Esther Fedoba, chair of the city’s third‑party funding committee, presented the panel’s recommendations and the scoring process at a special Laredo City Council budget workshop on May 21.
The committee reported that applicants for this year’s hotel/motel fund requested a total of about $251,500; the committee recommended awarding $116,750, citing repeated incomplete applications and requests that did not meet the program’s qualifying purposes. For the general fund category the committee identified 23 applicants requesting about $540,500 and recommended a combined award of about $237,933.33. “Many of the applications were incomplete and did not fill out the necessary forms in many areas that would qualify them with the funding,” Fedoba told council during the presentation.

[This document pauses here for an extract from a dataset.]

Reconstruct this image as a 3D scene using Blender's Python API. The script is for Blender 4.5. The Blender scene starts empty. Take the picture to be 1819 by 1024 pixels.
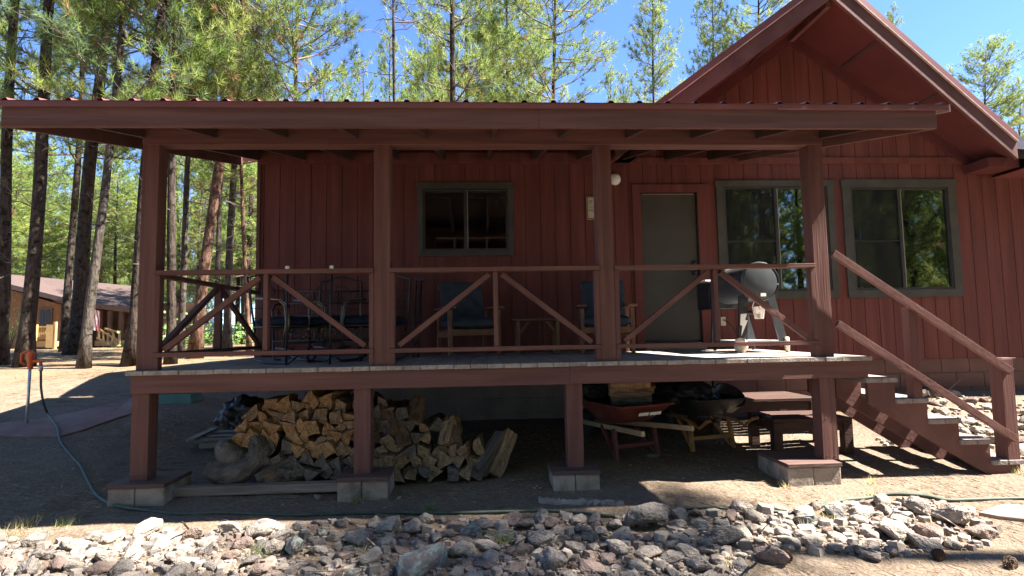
import bpy, bmesh, math, random
import numpy as np
from mathutils import Vector, Matrix, Euler, noise
R = math.radians
PI = math.pi
sc = bpy.context.scene
col = sc.collection
random.seed(7)

# ------------------------------------------------------------------ camera
W, H, F = 1819.0, 1024.0, 1006.977
pitch, roll, yaw = .0764, -.0173, .0553
CAM = Vector((-.042, -4.9895, .2773))
fw = Vector((math.sin(yaw) * math.cos(pitch), math.cos(yaw) * math.cos(pitch), math.sin(pitch)))
r0 = Vector((math.cos(yaw), -math.sin(yaw), 0)); u0 = r0.cross(fw)
rt = math.cos(roll) * r0 + math.sin(roll) * u0
up = -math.sin(roll) * r0 + math.cos(roll) * u0
cd = bpy.data.cameras.new('camera'); cam = bpy.data.objects.new('camera', cd); col.objects.link(cam)
cam.matrix_world = Matrix(((rt.x, up.x, -fw.x, CAM.x), (rt.y, up.y, -fw.y, CAM.y), (rt.z, up.z, -fw.z, CAM.z), (0, 0, 0, 1)))
cd.sensor_width = 36; cd.lens = 36 * F / W; cd.clip_end = 2000; cd.clip_start = .05
sc.camera = cam

def ray(px, py): px = float(px); py = float(py); return fw + (px - W / 2) / F * rt - (py - H / 2) / F * up
def at(px, py, y):
    d = ray(px, py); return CAM + d * ((float(y) - CAM.y) / d.y)
def project(p):
    d = Vector(p) - CAM; z = d.dot(fw)
    return (W / 2 + F * d.dot(rt) / z, H / 2 - F * d.dot(up) / z, z)

# ------------------------------------------------------------------ terrain
TY = [-60, -6, -1.6, -.1, 1, 2.5, 5, 8, 12, 20, 30, 60, 200]
TZ = [-2.2, -1.55, -1.2, -1.08, -.92, -.66, -.42, -.28, -.14, -.06, 0, .35, 1.2]
PY = [-60, -6, -1.6, -.1, 1, 2.5, 4, 8, 12, 20, 30, 60, 200]
PZ = [-2.2, -1.55, -1.2, -1.08, -1.03, -.9, -.8, -.4, -.14, -.06, 0, .35, 1.2]
def sm(t): t = max(0, min(1, t)); return t * t * (3 - 2 * t)
def gz(x, y, fine=True):
    a = float(np.interp(y, TY, TZ)); b = float(np.interp(y, PY, PZ))
    k = sm((x + 4.2) / 1.4) * (1 - sm((x - 4.3) / 1.0))
    z = a * (1 - k) + b * k
    z += .03 * noise.noise((x * .55, y * .55, 0))
    if fine: z += .012 * noise.noise((x * 3.1, y * 3.1, 4)) + .006 * noise.noise((x * 9, y * 9, 9))
    if y > 12: z += .12 * noise.noise((x * .12, y * .12, 3))
    return z
def gp(px, py):
    d = ray(px, py); t = 2.0; 
    while t < 160:
        p = CAM + d * t
        if p.z < gz(p.x, p.y, False): break
        t += .02 + t * .004
    return CAM + d * t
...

Council members pressed staff and the committee on whether organizations had been allowed to cure missing documents. Tina Rodriguez, director of Community and Economic Development, said the competitive grant rules prohibit agencies and committee members from “going back” to correct applications once the review period is open, but that the city can provide technical assistance after awards are finalized to improve next year’s submissions. “When the applications are open, they shouldn't be [able to correct them] because at this point we're already reviewing them,” Rodriguez said.
Several council members expressed sympathy for small nonprofits while also noting the city’s tight budget. One member urged staff to earmark a small pocket of money for project‑specific requests or to hold additional outreach so smaller organizations understand the requirements. The committee itself recommended adding real‑time application tools and clearer instructions; councilmember Vanessa Perez noted committee proposals to add software that would show applicants which documents were missing in real time.
The council moved to approve the committee’s recommended allocations as presented, and approved a companion motion asking staff to hold at least two public workshops before next year’s budget cycle to educate nonprofits about the application process and to consider the committee’s procedural recommendations. The motion passed on voice vote; individual roll‑call votes were not specified in the meeting transcript.
What’s next: Staff will schedule the workshops and report back to council as part of the regular budget process. The approved recommended award totals will be included in the draft FY27 budget materials.